Believe it or not, this is the first night this year of decent seeing. I was starting to wonder if I'd get to use The Monster at all...
I have many runs to process, I think there are some which will improve on this but it might take a day or so to find them.
Seeing was about 8.5/10 most of the time with momentary improvements to about 9.5/10. The small white polar storms were visible most of the time, and that made things a lot easier as I could use them to focus on. It can be a bit of a viscious circle otherwise - if the seeing is bad then I can't find details to help focus on, so the result gets even worse. So it was nice to find a night of good seeing.
After I had finished imaging at around 6am this morning I popped in an Ep and spent some time visually observing. Ganymede was a nice small disk showing darker spots, and there was still enough good seeing about to get glimpses of lots of surface cloud detail on Jupiter.
This image is the original size, here are the details:
Scope: 13.1" f/5.5 newtonian on a G-11 mount
Camera: PGR firewire Dragonfly Express
640x480 @ 30fps, 16bpp monochrome data
Separate RGB channels, 30 seconds per channel
Registax, Astra Image, GIMP.
Awesome pic Anthony. That's huge image scale! No resampling in that one? It doesn't look as oblate as it should.. or is it just because it's upside down?
I guess it's not a fully illuminated disc yet, still a few months to go to opposition so it doesn't look quite as oblate as it should.
The basic difference compared to last year with the 10" and older camera is that this year I can get images 2x the size at a higher framerate in 16 bit mono compared to 8 bit mono.
If the seeing cooperates then this *should* give about a 2x improvement in overall image resolution.
DP, these are still not ideal images, the seeing was good but not quite right. Also I strongly suspect that I was not collimated as best I might be, I'm still coming to grips with the new scope.
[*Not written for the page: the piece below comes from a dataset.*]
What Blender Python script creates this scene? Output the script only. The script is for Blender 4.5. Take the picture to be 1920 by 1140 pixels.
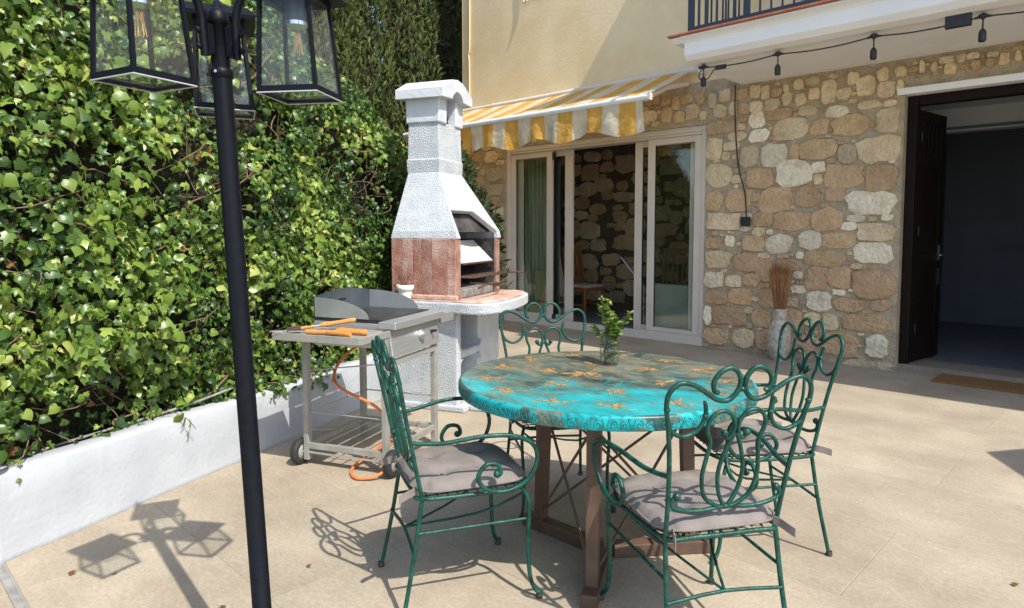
import bpy, bmesh, math, random
import numpy as np
from mathutils import Vector, Matrix, Quaternion

for o in list(bpy.data.objects): bpy.data.objects.remove(o)
SC = bpy.context.scene
COL = SC.collection
R = math.radians
random.seed(7)

# ------------------------------------------------------------------ camera
cam_d = bpy.data.cameras.new('camera'); cam = bpy.data.objects.new('camera', cam_d); COL.objects.link(cam)
cam_d.sensor_width = 36; cam_d.lens = 36*1257/1920; cam_d.shift_y = -55/1920
cam_d.clip_start = 0.05; cam_d.clip_end = 2000
PITCH, YAW, CH = R(3.77), R(-44.1), 1.35
cam.location = (0, 0, CH)
cam.rotation_euler = (R(90)-PITCH, 0, -YAW)
SC.camera = cam

# ------------------------------------------------------------------ sky, sun, exposure
SUN_EL = R(52.5); TRAVEL_H = Vector((-.986, .165, 0)).normalized()
world = bpy.data.worlds.new('World'); SC.world = world; world.use_nodes = True
wn = world.node_tree.nodes; wl = world.node_tree.links
sky = wn.new('ShaderNodeTexSky'); sky.sky_type = 'NISHITA'; sky.sun_disc = False
sky.sun_elevation = SUN_EL; sky.sun_rotation = math.atan2(-TRAVEL_H.x, -TRAVEL_H.y)
sky.dust_density = 1.2; sky.ozone_density = 1.0
bg = wn['Background']; bg.inputs['Strength'].default_value = 0.15
wl.new(sky.outputs[0], bg.inputs[0])
sl = bpy.data.lights.new('sun', 'SUN'); sl.energy = 3.1; sl.angle = R(.5); sl.color = (1, .95, .86)
sun = bpy.data.objects.new('sun', sl); COL.objects.link(sun); sun.location = (10, -3, 14)
tv = Vector((TRAVEL_H.x*math.cos(SUN_EL), TRAVEL_H.y*math.cos(SUN_EL), -math.sin(SUN_EL)))
sun.rotation_euler = tv.to_track_quat('-Z', 'Y').to_euler()
SC.view_settings.view_transform = 'Standard'; SC.view_settings.look = 'None'
SC.view_settings.exposure = 0.92; SC.view_settings.gamma = 1; SC.view_settings.use_curve_mapping = False
SC.render.engine = 'CYCLES'
SC.cycles.max_bounces = 10; SC.cycles.transparent_max_bounces = 24

# ------------------------------------------------------------------ materials
def NT(name):
    m = bpy.data.materials.new(name); m.use_nodes = True
    nt = m.node_tree; return m, nt.nodes, nt.links, nt.nodes['Principled BSDF']
def mat(name, c, rough=.6, c2=None, scale=8, metal=0, bump=0, bscale=60, spec=.5, detail=6, rnd=0, coords='Object', contrast=(.35, .65), stretch=None, bdist=.01):
    """colour c blended to c2 by noise, noise relief, and a per-object brightness shift rnd"""
    m, n, l, p = NT(name)
    p.inputs['Roughness'].default_value = rough; p.inputs['Metallic'].default_value = metal
    p.inputs['Specular IOR Level'].default_value = spec
    tc = n.new('ShaderNodeTexCoord'); src = tc.outputs[coords]
    oi = n.new('ShaderNodeObjectInfo')
    if rnd:
        va = n.new('ShaderNodeVectorMath'); va.operation = 'ADD'
        sc_ = n.new('ShaderNodeVectorMath'); sc_.operation = 'SCALE'; sc_.inputs[0].default_value = (37, 91, 53)
        l.new(oi.outputs['Random'], sc_.inputs['Scale']); l.new(src, va.inputs[0]); l.new(sc_.outputs[0], va.inputs[1]); src = va.outputs[0]
    if stretch:
        mp = n.new('ShaderNodeMapping'); mp.inputs['Scale'].default_value = stretch; l.new(src, mp.inputs[0]); src = mp.outputs[0]
    col = None
    if c2:
        nz = n.new('ShaderNodeTexNoise'); nz.inputs['Scale'].default_value = scale; nz.inputs['Detail'].default_value = detail; nz.inputs['Roughness'].default_value = .6
        l.new(src, nz.inputs['Vector'])
        rp = n.new('ShaderNodeValToRGB'); rp.color_ramp.elements[0].position = contrast[0]; rp.color_ramp.elements[1].position = contrast[1]
        rp.color_ramp.elements[0].color = (*c, 1); rp.color_ramp.elements[1].color = (*c2, 1)
        l.new(nz.outputs['Fac'], rp.inputs[0]); col = rp.outputs[0]
    if rnd:
        hs = n.new('ShaderNodeHueSaturation'); hs.inputs['Color'].default_value = (*c, 1)
        if col: l.new(col, hs.inputs['Color'])
        mr = n.new('ShaderNodeMapRange'); mr.inputs['To Min'].default_value = 1-rnd; mr.inputs['To Max'].default_value = 1+rnd
        l.new(oi.outputs['Random'], mr.inputs[0]); l.new(mr.outputs[0], hs.inputs['Value']); col = hs.outputs[0]
    if col: l.new(col, p.inputs['Base Color'])
    else: p.inputs['Base Color'].default_value = (*c, 1)
    if bump:
        nb = n.new('ShaderNodeTexNoise'); nb.inputs['Scale'].default_value = bscale; nb.inputs['Detail'].default_value = 8
        l.new(src, nb.inputs['Vector'])
        bp = n.new('ShaderNodeBump'); bp.inputs['Strength'].default_value = bump; bp.inputs['Distance'].default_value = bdist
        l.new(nb.outputs['Fac'], bp.inputs['Height']); l.new(bp.outputs[0], p.inputs['Normal'])
    return m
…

Edit: I've replaced that second image, I think the replacement is a bit of an improvement.
They look fantastic, Bird. But unlike everyone else, I much prefer the first one. Less processing artefacts. The second one looks like it had something like a bumb-map applied.
You're right about the seeing last night. One of the better nights for a few months.
Didn't have the 9.25 or webcam at home
But the viewing through the 8" f5 was very nice. Saturn was awesome through the new Pentax XW10mm and held up well with the Nagler 13mm in the 2.5x Powermate.
Was then treated to Jupiter. Amazing views of Europa transiting and emerging from the limb around 2.25am.
Will be going for avi's tonight. Hopefully post my first ever Jupiter on this forum.
Well Anthony all I can say is WOW to both of them, I can't wait to see what you do when you have gotten a hang of the new scope if this is what you can do well learning to use it.